Frattanto nel 1876, cambiata la maggioranza di governo e salita al potere la Sinistra si affacciò sul panorama politico un ampio schieramento di uomini provenienti da esperienze mazziniane, democratiche o garibaldine. Gente che aveva giurato comunque fedeltà alle istituzioni monarchiche e grazie a cui divenne possibile recuperare le memoria del Risorgimento inserendola in una storia unitaria grazie anche al fatto gli «gli oppositori protagonisti dell'epopea erano già morti e che si poteva cominciare a immaginarli tutti quanti partecipi di una comune lotta contro lo straniero per il riscatto della patria, per l'affermazione della libertà»5. In mezzo quindi a grandi polemiche fra conservatori e radicali, ci ricorda Roberto Pizzi, nel 1883 venne inaugurato nel cimitero urbano il monumento al garibaldino-mazziniano Tito Strocchi realizzato da Artemisio Mani con il contributo della loggia massonica Francesco Burlamacchi.

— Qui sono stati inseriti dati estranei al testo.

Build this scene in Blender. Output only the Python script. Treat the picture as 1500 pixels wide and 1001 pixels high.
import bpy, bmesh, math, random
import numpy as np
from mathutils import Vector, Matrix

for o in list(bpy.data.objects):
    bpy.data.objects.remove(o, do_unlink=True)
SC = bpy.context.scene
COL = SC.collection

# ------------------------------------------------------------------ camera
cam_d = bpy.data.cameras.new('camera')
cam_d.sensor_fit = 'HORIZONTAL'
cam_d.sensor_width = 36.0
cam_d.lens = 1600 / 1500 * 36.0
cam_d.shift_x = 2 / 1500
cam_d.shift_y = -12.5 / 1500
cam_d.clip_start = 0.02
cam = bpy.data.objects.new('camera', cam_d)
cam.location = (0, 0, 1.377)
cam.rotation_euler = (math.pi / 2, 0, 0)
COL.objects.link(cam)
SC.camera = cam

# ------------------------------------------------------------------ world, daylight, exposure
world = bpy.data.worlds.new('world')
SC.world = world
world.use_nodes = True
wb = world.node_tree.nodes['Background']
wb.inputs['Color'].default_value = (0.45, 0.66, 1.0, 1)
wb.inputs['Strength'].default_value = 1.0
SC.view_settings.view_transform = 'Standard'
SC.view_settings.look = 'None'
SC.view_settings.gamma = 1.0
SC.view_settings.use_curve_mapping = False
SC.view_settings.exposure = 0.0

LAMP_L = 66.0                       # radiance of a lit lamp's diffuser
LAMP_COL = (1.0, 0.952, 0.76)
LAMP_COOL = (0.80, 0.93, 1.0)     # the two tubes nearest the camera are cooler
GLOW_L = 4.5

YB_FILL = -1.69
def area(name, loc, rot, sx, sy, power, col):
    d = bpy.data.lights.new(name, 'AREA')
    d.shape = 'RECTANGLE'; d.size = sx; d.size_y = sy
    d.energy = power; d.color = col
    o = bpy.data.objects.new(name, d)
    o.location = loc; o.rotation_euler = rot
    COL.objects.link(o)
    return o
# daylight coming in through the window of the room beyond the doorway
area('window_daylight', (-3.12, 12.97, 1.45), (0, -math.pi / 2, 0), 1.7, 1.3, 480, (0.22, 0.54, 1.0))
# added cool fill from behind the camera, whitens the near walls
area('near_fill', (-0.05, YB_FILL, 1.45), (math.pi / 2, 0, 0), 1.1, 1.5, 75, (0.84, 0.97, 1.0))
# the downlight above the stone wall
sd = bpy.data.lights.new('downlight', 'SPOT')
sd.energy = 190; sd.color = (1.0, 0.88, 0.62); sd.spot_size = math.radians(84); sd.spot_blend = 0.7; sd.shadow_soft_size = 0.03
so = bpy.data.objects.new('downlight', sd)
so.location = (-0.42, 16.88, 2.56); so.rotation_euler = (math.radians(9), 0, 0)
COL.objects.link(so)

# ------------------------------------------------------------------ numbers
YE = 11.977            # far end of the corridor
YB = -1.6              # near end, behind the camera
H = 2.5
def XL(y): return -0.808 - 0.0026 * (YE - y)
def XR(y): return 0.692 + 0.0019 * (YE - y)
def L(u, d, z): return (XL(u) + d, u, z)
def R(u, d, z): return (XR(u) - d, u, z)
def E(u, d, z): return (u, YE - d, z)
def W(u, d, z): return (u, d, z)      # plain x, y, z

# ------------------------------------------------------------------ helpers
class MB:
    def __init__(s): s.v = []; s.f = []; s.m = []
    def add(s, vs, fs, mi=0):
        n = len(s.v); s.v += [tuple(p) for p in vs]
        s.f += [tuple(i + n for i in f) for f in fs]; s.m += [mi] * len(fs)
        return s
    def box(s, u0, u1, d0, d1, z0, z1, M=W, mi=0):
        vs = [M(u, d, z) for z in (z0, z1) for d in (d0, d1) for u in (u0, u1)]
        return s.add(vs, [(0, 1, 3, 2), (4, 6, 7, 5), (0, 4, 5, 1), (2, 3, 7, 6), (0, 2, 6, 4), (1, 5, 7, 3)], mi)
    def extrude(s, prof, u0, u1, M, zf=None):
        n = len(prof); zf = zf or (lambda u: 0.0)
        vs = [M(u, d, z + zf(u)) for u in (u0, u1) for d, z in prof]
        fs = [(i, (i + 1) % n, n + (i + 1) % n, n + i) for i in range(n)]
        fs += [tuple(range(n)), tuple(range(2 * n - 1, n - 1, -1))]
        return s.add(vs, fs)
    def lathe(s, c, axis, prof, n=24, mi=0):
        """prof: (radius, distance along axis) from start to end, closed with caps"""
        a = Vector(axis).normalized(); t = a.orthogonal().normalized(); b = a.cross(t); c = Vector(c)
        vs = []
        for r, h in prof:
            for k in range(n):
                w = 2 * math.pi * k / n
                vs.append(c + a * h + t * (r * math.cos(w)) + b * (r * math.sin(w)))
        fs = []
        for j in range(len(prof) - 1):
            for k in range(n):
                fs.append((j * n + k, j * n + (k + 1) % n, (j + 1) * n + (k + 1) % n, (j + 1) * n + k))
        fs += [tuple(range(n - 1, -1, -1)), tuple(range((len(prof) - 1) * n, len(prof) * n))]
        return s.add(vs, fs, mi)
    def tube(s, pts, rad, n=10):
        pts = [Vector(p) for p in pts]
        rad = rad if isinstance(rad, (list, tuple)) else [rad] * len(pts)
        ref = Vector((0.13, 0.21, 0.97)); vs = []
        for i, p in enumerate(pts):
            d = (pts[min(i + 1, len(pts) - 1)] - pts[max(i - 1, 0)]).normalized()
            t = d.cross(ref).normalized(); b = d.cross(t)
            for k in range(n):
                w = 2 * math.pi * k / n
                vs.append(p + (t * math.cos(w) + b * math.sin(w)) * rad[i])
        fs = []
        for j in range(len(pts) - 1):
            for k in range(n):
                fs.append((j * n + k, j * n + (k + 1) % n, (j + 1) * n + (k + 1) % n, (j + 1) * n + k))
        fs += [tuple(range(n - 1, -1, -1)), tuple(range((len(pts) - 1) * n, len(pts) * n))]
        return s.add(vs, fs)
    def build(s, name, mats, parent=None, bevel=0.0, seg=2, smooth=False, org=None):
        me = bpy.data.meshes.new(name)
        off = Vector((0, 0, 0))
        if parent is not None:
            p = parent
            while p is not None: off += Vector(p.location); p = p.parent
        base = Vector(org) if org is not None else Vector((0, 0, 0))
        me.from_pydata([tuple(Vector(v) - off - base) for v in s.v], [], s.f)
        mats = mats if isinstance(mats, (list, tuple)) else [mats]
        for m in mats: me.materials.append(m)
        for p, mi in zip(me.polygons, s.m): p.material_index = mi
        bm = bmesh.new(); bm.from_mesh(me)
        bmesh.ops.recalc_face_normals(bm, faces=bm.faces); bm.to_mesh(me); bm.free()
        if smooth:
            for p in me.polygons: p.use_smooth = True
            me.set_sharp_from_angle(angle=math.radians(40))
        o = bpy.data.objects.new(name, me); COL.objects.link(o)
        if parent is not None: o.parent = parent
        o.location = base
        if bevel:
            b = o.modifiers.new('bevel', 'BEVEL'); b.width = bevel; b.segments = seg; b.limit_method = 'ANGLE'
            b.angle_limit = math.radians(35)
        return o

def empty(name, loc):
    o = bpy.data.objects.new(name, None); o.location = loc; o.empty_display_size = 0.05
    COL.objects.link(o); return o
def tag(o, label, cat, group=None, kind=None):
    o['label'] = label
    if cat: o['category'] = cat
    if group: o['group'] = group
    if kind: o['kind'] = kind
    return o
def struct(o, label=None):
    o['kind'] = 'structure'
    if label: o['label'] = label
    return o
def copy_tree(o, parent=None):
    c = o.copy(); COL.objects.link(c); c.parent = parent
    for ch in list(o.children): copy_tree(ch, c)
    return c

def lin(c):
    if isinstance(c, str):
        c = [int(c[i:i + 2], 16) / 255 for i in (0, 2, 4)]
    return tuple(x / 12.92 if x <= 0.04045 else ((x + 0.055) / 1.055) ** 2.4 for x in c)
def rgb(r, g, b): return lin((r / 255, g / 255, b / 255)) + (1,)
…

L'anno successivo, in seguito al ritorno dei liberali a Palazzo Santini (sindaco Achille Pucci) fu possibile anche comporre la lunga diatriba per l'erezione, spese di collocamento e adattamento della località per la già da tempo preventivata statua a Vittorio Emanuele II. Sistemata la piazza antistante la scesa a Porta San Pietro con la demolizione del Caffè esistente e suo spostamento verso l'interno del baluardo, il 28 agosto 1885 fu possibile inaugurare il monumento al sovrano artefice dell'unità d'Italia. L'opera in bronzo era stata concepita e realizzata dalla scultore Augusto Passaglia grazie anche al contributo e agli sforzi della locale Società Operaia.

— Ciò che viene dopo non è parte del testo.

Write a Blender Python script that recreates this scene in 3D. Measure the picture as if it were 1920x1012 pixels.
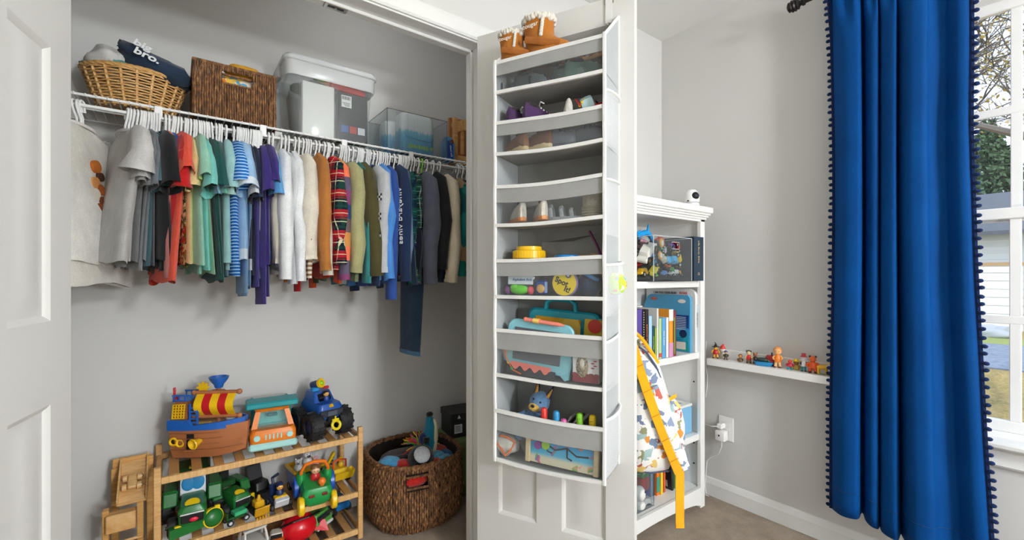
import bpy, bmesh, math, random
from mathutils import Vector, Matrix, Euler
from math import sin, cos, pi, radians, sqrt, atan2
for _o in list(bpy.data.objects): bpy.data.objects.remove(_o)
SC = bpy.context.scene
C = SC.collection
# ------------------------------------------------------------------ camera
F_PX, TH, HORIZ, CAM_H = 840.4, 0.9221, 517.34, 1.1186
cd = bpy.data.cameras.new('camera'); cam = bpy.data.objects.new('camera', cd); C.objects.link(cam)
cd.sensor_width = 36; cd.lens = F_PX/1920*36; cd.shift_y = (HORIZ-506)/1920; cd.clip_start = .01; cd.clip_end = 300
cam.location = (0, 0, CAM_H); cam.rotation_euler = (pi/2, 0, TH-pi/2); SC.camera = cam
# ------------------------------------------------------------------ light and colour
vs = SC.view_settings; vs.view_transform = 'Standard'; vs.look = 'None'; vs.gamma = 1; vs.use_curve_mapping = False; vs.exposure = 0.27
cy = SC.cycles; cy.use_denoising = True; cy.max_bounces = 8; cy.diffuse_bounces = 5; cy.glossy_bounces = 3; cy.transparent_max_bounces = 24
cy.transmission_bounces = 4; cy.sample_clamp_indirect = 6; cy.caustics_reflective = False; cy.caustics_refractive = False
W = bpy.data.worlds.new('world'); SC.world = W; W.use_nodes = True
wn = W.node_tree.nodes; wl = W.node_tree.links; bg = wn['Background']
tc = wn.new('ShaderNodeTexCoord'); sx = wn.new('ShaderNodeSeparateXYZ'); rp = wn.new('ShaderNodeValToRGB')
wl.new(tc.outputs['Generated'], sx.inputs[0]); wl.new(sx.outputs['Z'], rp.inputs[0]); wl.new(rp.outputs[0], bg.inputs[0])
rp.color_ramp.elements[0].position = 0; rp.color_ramp.elements[0].color = (.90, .94, 1, 1)
rp.color_ramp.elements[1].position = .7; rp.color_ramp.elements[1].color = (.62, .76, 1, 1)
bg.inputs[1].default_value = 1.35
sd = bpy.data.lights.new('sun', 'SUN'); sd.energy = 2.6; sd.angle = radians(2); sd.color = (1, .95, .86)
sun = bpy.data.objects.new('sun', sd); C.objects.link(sun); sun.rotation_euler = Vector((.55, .35, -.75)).to_track_quat('-Z', 'Y').to_euler()
LAMP_W, FILL_LAMP_W, CLOSET_FILL_W = 128, 104, 1.15
# ------------------------------------------------------------------ helpers
FW = Vector((cos(TH), sin(TH), 0)); RT = Vector((sin(TH), -cos(TH), 0)); UP = Vector((0, 0, 1)); CAM = Vector((0, 0, CAM_H))
def ray(px, py): return FW + RT*((px-960)/F_PX) + UP*((HORIZ-py)/F_PX)
def at(px, py, X=None, Y=None, Z=None):
    d = ray(px, py)
    t = (X/d.x if X is not None else Y/d.y if Y is not None else (Z-CAM_H)/d.z)
    return CAM + d*t
def hexc(h):
    h = h.lstrip('#'); v = [int(h[i:i+2], 16)/255 for i in (0, 2, 4)]
    return tuple(x/12.92 if x <= .04045 else ((x+.055)/1.055)**2.4 for x in v) + (1,)
_mats = {}
class N:
    """tiny node-tree writer"""
    def __init__(s, name):
        s.m = bpy.data.materials.new(name); s.m.use_nodes = True; s.t = s.m.node_tree; s.n = s.t.nodes; s.l = s.t.links
        s.b = s.n['Principled BSDF']
    def new(s, typ, **kw):
        n = s.n.new('ShaderNode'+typ)
        for k, v in kw.items():
            if k.startswith('i_'):
                key = k[2:]; n.inputs[int(key) if key.isdigit() else key.replace('_', ' ')].default_value = v
            else: setattr(n, k, v)
        return n
    def link(s, a, b): s.l.new(a, b)
    def coord(s, which='Object', scale=(1, 1, 1), rot=(0, 0, 0)):
        c = s.new('TexCoord'); mp = s.new('Mapping'); s.link(c.outputs[which], mp.inputs[0])
        mp.inputs['Scale'].default_value = scale; mp.inputs['Rotation'].default_value = rot
        return mp.outputs[0]
    def noise(s, vec, scale, detail=2, rough=.5):
        n = s.new('TexNoise'); n.inputs['Scale'].default_value = scale; n.inputs['Detail'].default_value = detail; n.inputs['Roughness'].default_value = rough
        if vec is not None: s.link(vec, n.inputs['Vector'])
        return n.outputs[0]
    def ramp(s, fac, stops, interp='LINEAR'):
        r = s.new('ValToRGB'); s.link(fac, r.inputs[0]); e = r.color_ramp.elements; r.color_ramp.interpolation = interp
        while len(e) < len(stops): e.new(.5)
        for x, (p, c) in zip(e, stops): x.position = p; x.color = hexc(c) if isinstance(c, str) else (c, c, c, 1)
        return r.outputs[0]
    def math(s, op, a, b=None, **kw):
        n = s.new('Math', operation=op)
        for i, v in enumerate((a, b)):
            if v is None: continue
            if isinstance(v, (int, float)): n.inputs[i].default_value = v
            else: s.link(v, n.inputs[i])
        return n.outputs[0]
    def mix(s, fac, a, b, blend='MIX'):
        n = s.new('MixRGB', blend_type=blend)
        for i, v in enumerate((fac, a, b)):
            if isinstance(v, (int, float)): n.inputs[i].default_value = v
            elif isinstance(v, str): n.inputs[i].default_value = hexc(v)
            else: s.link(v, n.inputs[i])
        return n.outputs[0]
    def bump(s, h, strength=.3, dist=.002):
        n = s.new('Bump'); n.inputs['Strength'].default_value = strength; n.inputs['Distance'].default_value = dist
        s.link(h, n.inputs['Height']); s.link(n.outputs[0], s.b.inputs['Normal'])
    def set(s, **kw):
        for k, v in kw.items():
            i = s.b.inputs[k.replace('_', ' ')]
            if isinstance(v, str): i.default_value = hexc(v)
            elif hasattr(v, 'links') or isinstance(v, bpy.types.NodeSocket): s.link(v, i)
            else: i.default_value = v
        return s
def plain(h, rough=.5, metal=0, spec=.5, emit=0):
    k = ('plain', h, rough, metal, spec, emit)
    if k not in _mats:
        n = N('plain_'+h.strip('#')); n.set(Base_Color=h, Roughness=rough, Metallic=metal, Specular_IOR_Level=spec)
        if emit: n.set(Emission_Color=h, Emission_Strength=emit)
        _mats[k] = n.m
    return _mats[k]
def plastic(h, rough=.32): return plain(h, rough, 0, .5)
def cloth(h, var=.16, scale=260):
    k = ('cloth', h, var, scale)
    if k not in _mats:
        n = N('cloth_'+h.strip('#')); v = n.coord()
        nz = n.noise(v, 14, 4, .6); fine = n.noise(v, scale, 2)
        f = n.math('ADD', n.math('MULTIPLY', nz, .6), n.math('MULTIPLY', fine, .4))
        dark = n.mix(1, h, n.ramp(f, [(.3, 1-var*2.2), (.7, 1.0)]), 'MULTIPLY')
        n.set(Base_Color=dark, Roughness=.92, Specular_IOR_Level=.15, Sheen_Weight=.15); n.bump(fine, .35, .0015)
        _mats[k] = n.m
    return _mats[k]
def wood(h1, h2, scale=(6, 6, 60), rough=.45):
    k = ('wood', h1, h2, scale)
    if k not in _mats:
        n = N('wood_'+h1.strip('#')); v = n.coord('Object', scale)
        nz = n.noise(v, 2.2, 6, .65); n.set(Base_Color=n.ramp(nz, [(.3, h1), (.7, h2)]), Roughness=rough); n.bump(nz, .15, .001)
        _mats[k] = n.m
    return _mats[k]
def clear(tint='#ffffff', amount=.12, rough=.08, name='clear_plastic'):
    k = ('clear', tint, amount, rough)
    if k not in _mats:
        n = N(name); n.n.remove(n.b)
        tr = n.new('BsdfTransparent'); gl = n.new('BsdfGlossy'); di = n.new('BsdfDiffuse'); m1 = n.new('MixShader'); m2 = n.new('MixShader'); fr = n.new('Fresnel')
        tr.inputs[0].default_value = hexc(tint); gl.inputs[1].default_value = rough; di.inputs[0].default_value = hexc('#e8ebec'); fr.inputs[0].default_value = 1.35
        m1.inputs[0].default_value = amount; n.link(tr.outputs[0], m1.inputs[1]); n.link(di.outputs[0], m1.inputs[2])
        gm = n.new('NewGeometry'); n.link(n.math('MULTIPLY', fr.outputs[0], n.math('SUBTRACT', 1.0, gm.outputs['Backfacing'])), m2.inputs[0]); n.link(m1.outputs[0], m2.inputs[1]); n.link(gl.outputs[0], m2.inputs[2])
        n.link(m2.outputs[0], n.n['Material Output'].inputs[0]); _mats[k] = n.m
    return _mats[k]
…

Con l'inaugurazione – il 20 settembre 1889 – della statua marmorea a Giuseppe Garibaldi in piazza del Giglio, iniziò la serie dei monumenti ai padri laici della patria concepita dallo scultore Urbano Lucchesi, un'artista non molto conosciuto ma che ha lasciato un segno importante nella storia artistica cittadina dell'800 (ved. sale del Museo di Villa Guinigi). Del resto lo stesso Garibaldi si era molto adoperato nell'elaborazione di autentici miti anticlericali molti dei quali a svantaggio della Chiesa e del Papa. Di riflesso anche quest'opera venne realizzata grazie all'impegno di alcune associazioni fra cui quella Politica Progressista, la loggia massonica Francesco Burlamacchi e i Reduci delle Patrie Battaglie. L'eroe dei due mondi era rappresentato a figura intera e i due rilievi bronzei sul basamento raffiguravano rispettivamente lo sbarco dei Mille a Marsala e la battaglia di Calatafimi. Più modesto nelle proporzioni e più defilato nel contesto del tessuto cittadino (baluardo di San Regolo) appare il busto dedicato a Giuseppe Mazzini inaugurato il 16 marzo del 1690 a cui fece seguito il monumento a Benedetto Cairoli (1893: baluardo della Libertà) donato dai democratici lucchesi alla città, e il Genio Alato del complesso ai Caduti delle Patrie Battaglie – sempre di Urbano Lucchesi – in piazza delle Erbe rinominata per l'occasione e in mezzo a infinite polemiche fra Prefetto e Comune (nel 1895 c'era stata a Lucca una schiacciante vittoria della lista clericale), piazza XX settembre. Il quadro complessivo offre quindi l'immagine di una città particolarmente attiva che, nello spazio di pochi anni seppe, anche a prezzo di enormi sacrifici economici, riacquistare i maggiori simboli della propria storia e identità, profondamente immersa, nonostante la netta divisione e i contrasti anche feroci fra cattolici e laici, nel nuovo clima effervescente dell'Italia post unitaria e che trovò un suo riflesso e anche un momento unitario nella grandiosa esposizione di Arti e Mestieri del 1877.